Suppose a spherical ball moving on a straight line struck an obstacle of rectangle shape(fixed) , once it tries to go upwards of it (assume it goes ), we say we can conserve angular momentum about that pointy edge about which it tries rotating , but in my opinion why will angular momentum be conserved as such no doubt impulsive torque would be zero about that point edge but what about gravity torque (for full duration from time of rotating and going fully upwards) and what about normal torque from ground at the time of striking ? They dont give zero torque about pointy edge so how is angular momentum conserved about pointy edge ? 
Why conservation of angular momentum is valid about sharp edge
angular momentumrotational-dynamics
Best Answer
This setup needs to be thought of in three distinct phases: before the collision, a small time $\Delta t$ around the moment of the collision, and finally the motion after the collision while the ball is rising. Your question is not 100% clear about which phase you're concerned with, so I'll give a brief description of all three.
Before the ball hits the "pointy edge", gravity does indeed exert a torque on the ball if we take the "pointy edge" to be our origin point. So does the normal force from the surface it is rolling on, before it hits the edge. Since these two forces are equal and opposite and act along the same line, they exert opposite torques before the ball hits the pointy edge, and so angular momentum is constant with respect to this point.
In a small amount of time $\Delta t$ around the moment of the collision, the ball may experience an impulsive force from the pointy edge; this exerts no torque. In addition, in this brief amount of time, the torque from gravity will be approximately $m g \ell$, where $\ell$ is the horizontal distance between the edge and the center of the ball. This means that the change in angular momentum of the ball in this time will be approximately $m g \ell \Delta t$, which is negligible if we take the limit $\Delta t \to 0$. Thus, in the collision with the edge, angular momentum is conserved. This means that the angular momentum of the ball immediately after the collision is the same as it was long before the collision. (It is not immediately clear to me whether energy is conserved in the time $\Delta t$ around the collision; I suspect it is not.)

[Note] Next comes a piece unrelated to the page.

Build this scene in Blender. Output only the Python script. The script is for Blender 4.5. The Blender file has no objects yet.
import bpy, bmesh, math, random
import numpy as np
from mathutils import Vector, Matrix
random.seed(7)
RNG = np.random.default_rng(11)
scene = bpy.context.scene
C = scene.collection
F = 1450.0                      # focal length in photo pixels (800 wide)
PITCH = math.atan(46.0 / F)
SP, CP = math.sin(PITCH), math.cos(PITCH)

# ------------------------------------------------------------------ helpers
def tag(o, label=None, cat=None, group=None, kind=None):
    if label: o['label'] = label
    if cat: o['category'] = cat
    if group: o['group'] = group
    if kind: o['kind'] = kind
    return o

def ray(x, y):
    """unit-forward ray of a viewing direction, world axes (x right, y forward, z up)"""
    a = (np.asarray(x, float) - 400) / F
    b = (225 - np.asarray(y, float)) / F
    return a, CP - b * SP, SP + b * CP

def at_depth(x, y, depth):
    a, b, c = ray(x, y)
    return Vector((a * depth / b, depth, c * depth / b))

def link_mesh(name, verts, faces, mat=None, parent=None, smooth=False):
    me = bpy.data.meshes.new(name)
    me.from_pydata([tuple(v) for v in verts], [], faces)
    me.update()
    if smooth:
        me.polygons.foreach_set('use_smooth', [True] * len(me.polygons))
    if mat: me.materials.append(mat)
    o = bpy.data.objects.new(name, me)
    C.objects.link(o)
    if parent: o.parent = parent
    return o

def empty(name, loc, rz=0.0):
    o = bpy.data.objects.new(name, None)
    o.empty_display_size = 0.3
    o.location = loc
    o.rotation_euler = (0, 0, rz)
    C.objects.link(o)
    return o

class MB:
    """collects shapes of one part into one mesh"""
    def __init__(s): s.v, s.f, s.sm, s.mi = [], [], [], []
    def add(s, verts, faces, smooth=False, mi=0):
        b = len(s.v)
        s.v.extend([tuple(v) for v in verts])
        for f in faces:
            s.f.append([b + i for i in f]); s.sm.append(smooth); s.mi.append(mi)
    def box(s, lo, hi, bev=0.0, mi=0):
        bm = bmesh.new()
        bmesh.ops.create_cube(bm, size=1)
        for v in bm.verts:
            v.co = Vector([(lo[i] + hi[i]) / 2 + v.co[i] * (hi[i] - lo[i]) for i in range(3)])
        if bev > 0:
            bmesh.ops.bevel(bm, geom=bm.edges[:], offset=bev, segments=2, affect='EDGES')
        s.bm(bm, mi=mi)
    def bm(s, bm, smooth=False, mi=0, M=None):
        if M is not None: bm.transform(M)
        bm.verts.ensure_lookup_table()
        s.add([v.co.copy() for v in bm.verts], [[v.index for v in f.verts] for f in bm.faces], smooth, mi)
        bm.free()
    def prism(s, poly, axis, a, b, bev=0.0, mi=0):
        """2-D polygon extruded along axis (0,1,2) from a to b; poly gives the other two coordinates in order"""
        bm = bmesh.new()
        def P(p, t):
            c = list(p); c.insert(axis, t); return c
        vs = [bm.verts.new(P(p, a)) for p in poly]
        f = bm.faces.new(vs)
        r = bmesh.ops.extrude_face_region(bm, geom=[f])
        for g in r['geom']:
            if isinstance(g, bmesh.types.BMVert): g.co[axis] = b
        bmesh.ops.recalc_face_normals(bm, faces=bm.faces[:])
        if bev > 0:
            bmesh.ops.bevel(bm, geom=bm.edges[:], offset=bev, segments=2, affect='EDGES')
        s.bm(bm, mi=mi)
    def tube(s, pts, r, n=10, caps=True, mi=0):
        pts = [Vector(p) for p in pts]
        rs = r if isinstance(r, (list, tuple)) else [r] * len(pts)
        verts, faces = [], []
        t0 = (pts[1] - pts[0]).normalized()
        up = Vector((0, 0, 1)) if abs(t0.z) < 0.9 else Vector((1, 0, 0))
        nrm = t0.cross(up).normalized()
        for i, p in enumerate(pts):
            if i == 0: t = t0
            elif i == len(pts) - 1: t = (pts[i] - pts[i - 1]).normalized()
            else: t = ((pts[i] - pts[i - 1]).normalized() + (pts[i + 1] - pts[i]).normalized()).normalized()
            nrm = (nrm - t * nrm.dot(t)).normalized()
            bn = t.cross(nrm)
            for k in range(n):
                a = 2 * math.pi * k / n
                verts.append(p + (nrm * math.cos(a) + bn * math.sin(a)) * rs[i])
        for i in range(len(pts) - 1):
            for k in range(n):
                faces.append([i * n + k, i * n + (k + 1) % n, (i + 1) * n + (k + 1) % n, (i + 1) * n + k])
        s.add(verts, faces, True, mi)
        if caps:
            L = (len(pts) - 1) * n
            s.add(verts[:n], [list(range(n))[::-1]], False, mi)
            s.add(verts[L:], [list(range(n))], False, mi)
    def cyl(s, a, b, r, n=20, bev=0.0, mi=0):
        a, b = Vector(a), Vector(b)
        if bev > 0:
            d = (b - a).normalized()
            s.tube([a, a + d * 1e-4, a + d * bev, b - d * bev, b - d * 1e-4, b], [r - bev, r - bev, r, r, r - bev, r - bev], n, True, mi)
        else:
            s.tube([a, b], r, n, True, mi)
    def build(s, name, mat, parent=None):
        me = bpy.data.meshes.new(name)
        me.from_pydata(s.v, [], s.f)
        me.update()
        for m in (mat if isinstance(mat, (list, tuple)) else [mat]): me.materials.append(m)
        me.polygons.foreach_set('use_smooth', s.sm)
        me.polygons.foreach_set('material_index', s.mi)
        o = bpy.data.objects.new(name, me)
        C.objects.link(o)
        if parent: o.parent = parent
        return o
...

Finally, once the ball has lost contact with the surface below, the normal force vanishes, while gravity still exerts a torque. As before, the contact force exerts no torque on the ball. Thus, there is now a net torque on the ball, and the angular momentum with respect to the pivot point will no longer be constant. This means that we can't use angular momentum conservation to make statements about the motion of the ball while it is "tripping" over the edge. Energy is still conserved from the moment after the collision onwards, though. (This is important for some problems you might ask about this setup.)